#### Entries with scene source code:
****************

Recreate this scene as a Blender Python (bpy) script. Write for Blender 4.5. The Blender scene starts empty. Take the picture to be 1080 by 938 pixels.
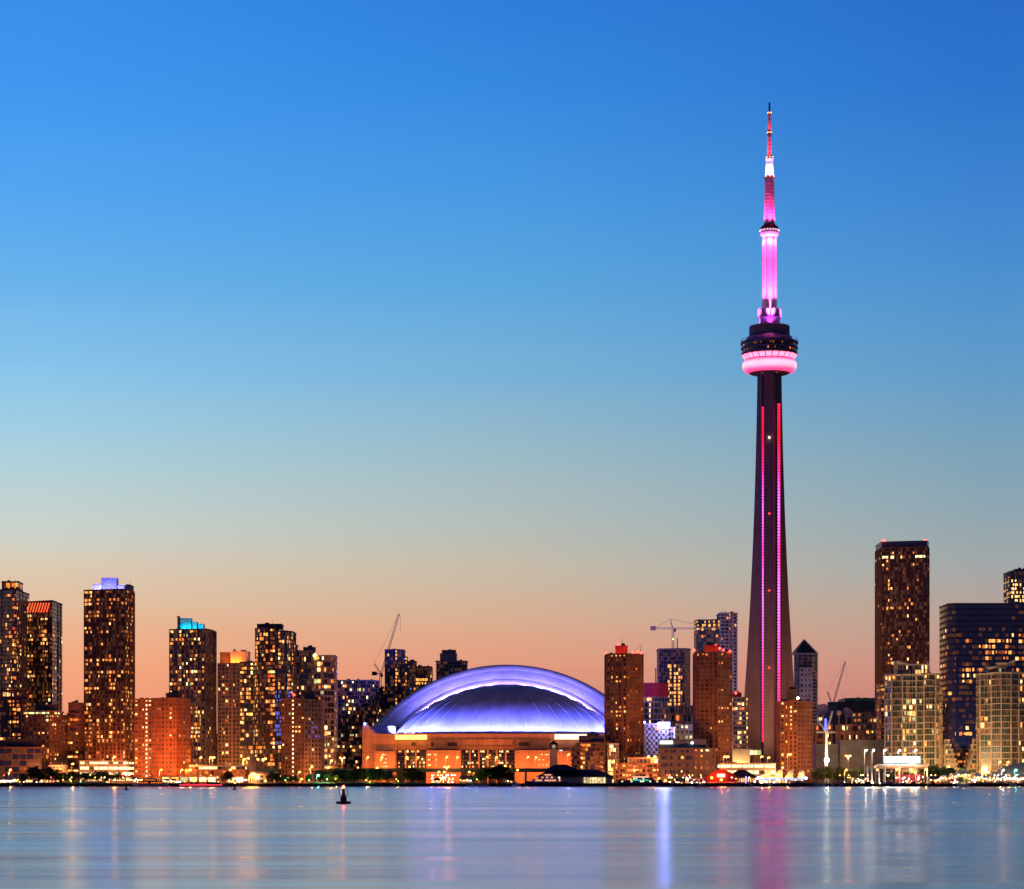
import bpy, math, random
from mathutils import Vector, Matrix, noise
rnd = random.Random(11)
C = bpy.context.scene.collection
SC = bpy.context.scene
# ------------------------------------------------------------------ camera, sky, exposure
F = 2610.0; CX = 540.0; HY = 825.0; CZ = 3.0          # focal length and horizon of the photograph (in its pixels), eye height
cd = bpy.data.cameras.new('camera'); cam = bpy.data.objects.new('camera', cd); C.objects.link(cam)
cam.location = (0, 0, CZ); cam.rotation_euler = (math.radians(90), 0, 0)
cd.sensor_fit = 'HORIZONTAL'; cd.sensor_width = 36; cd.lens = 36*F/1080
cd.shift_x = 0; cd.shift_y = (HY-469)/1080
cd.clip_start = 1; cd.clip_end = 40000
SC.camera = cam
SC.view_settings.view_transform = 'Standard'; SC.view_settings.look = 'None'
SC.view_settings.exposure = 0.0; SC.view_settings.gamma = 1.0; SC.view_settings.use_curve_mapping = False
SC.cycles.use_denoising = True
try: SC.cycles.denoiser = 'OPENIMAGEDENOISE'
except Exception: pass
SC.cycles.max_bounces = 4; SC.cycles.diffuse_bounces = 2; SC.cycles.glossy_bounces = 3
SC.cycles.use_light_tree = True; SC.cycles.use_adaptive_sampling = True; SC.cycles.adaptive_threshold = .004
SC.cycles.sample_clamp_indirect = 25
SC.cycles.caustics_reflective = False; SC.cycles.caustics_refractive = False

def lin(c):
    return tuple(((v/255)/12.92 if v/255 <= .04045 else ((v/255+.055)/1.055)**2.4) for v in c[:3])

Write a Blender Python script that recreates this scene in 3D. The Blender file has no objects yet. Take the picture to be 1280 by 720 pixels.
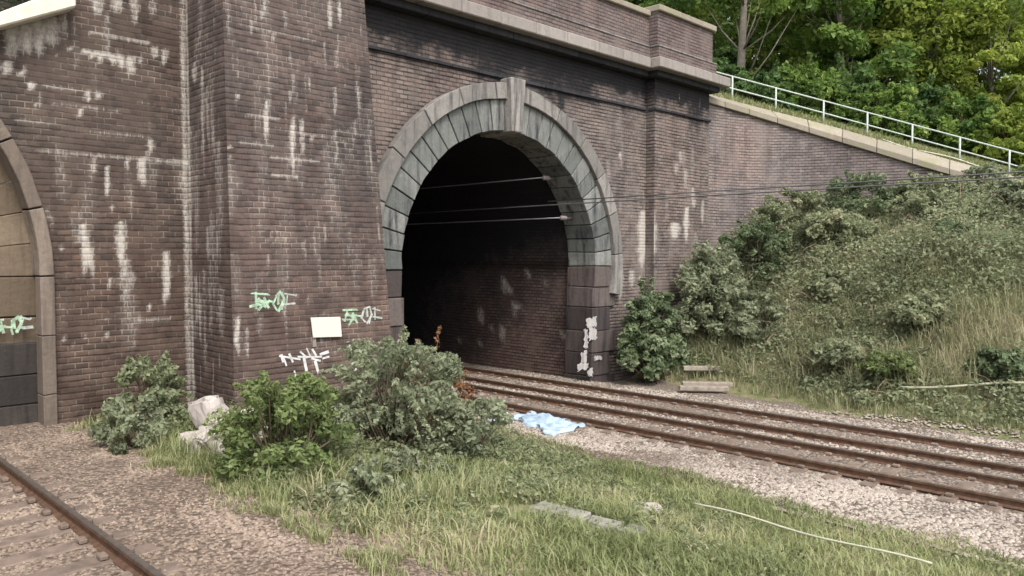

****************

#### What needs to be done:
Omit the pictures and give the material again, exactly and in full.

#### Response below:
Recreate this scene as a Blender Python (bpy) script. Write for Blender 4.5. The Blender scene starts empty. Take the picture to be 1080 by 938 pixels.
import bpy, math, random
from mathutils import Vector, Matrix, noise
rnd = random.Random(11)
C = bpy.context.scene.collection
SC = bpy.context.scene
# ------------------------------------------------------------------ camera, sky, exposure
F = 2610.0; CX = 540.0; HY = 825.0; CZ = 3.0          # focal length and horizon of the photograph (in its pixels), eye height
cd = bpy.data.cameras.new('camera'); cam = bpy.data.objects.new('camera', cd); C.objects.link(cam)
cam.location = (0, 0, CZ); cam.rotation_euler = (math.radians(90), 0, 0)
cd.sensor_fit = 'HORIZONTAL'; cd.sensor_width = 36; cd.lens = 36*F/1080
cd.shift_x = 0; cd.shift_y = (HY-469)/1080
cd.clip_start = 1; cd.clip_end = 40000
SC.camera = cam
SC.view_settings.view_transform = 'Standard'; SC.view_settings.look = 'None'
SC.view_settings.exposure = 0.0; SC.view_settings.gamma = 1.0; SC.view_settings.use_curve_mapping = False
SC.cycles.use_denoising = True
try: SC.cycles.denoiser = 'OPENIMAGEDENOISE'
except Exception: pass
SC.cycles.max_bounces = 4; SC.cycles.diffuse_bounces = 2; SC.cycles.glossy_bounces = 3
SC.cycles.use_light_tree = True; SC.cycles.use_adaptive_sampling = True; SC.cycles.adaptive_threshold = .004
SC.cycles.sample_clamp_indirect = 25
SC.cycles.caustics_reflective = False; SC.cycles.caustics_refractive = False

def lin(c):
    return tuple(((v/255)/12.92 if v/255 <= .04045 else ((v/255+.055)/1.055)**2.4) for v in c[:3])

Write a Blender Python script that recreates this scene in 3D. The Blender file has no objects yet. Take the picture to be 1280 by 720 pixels.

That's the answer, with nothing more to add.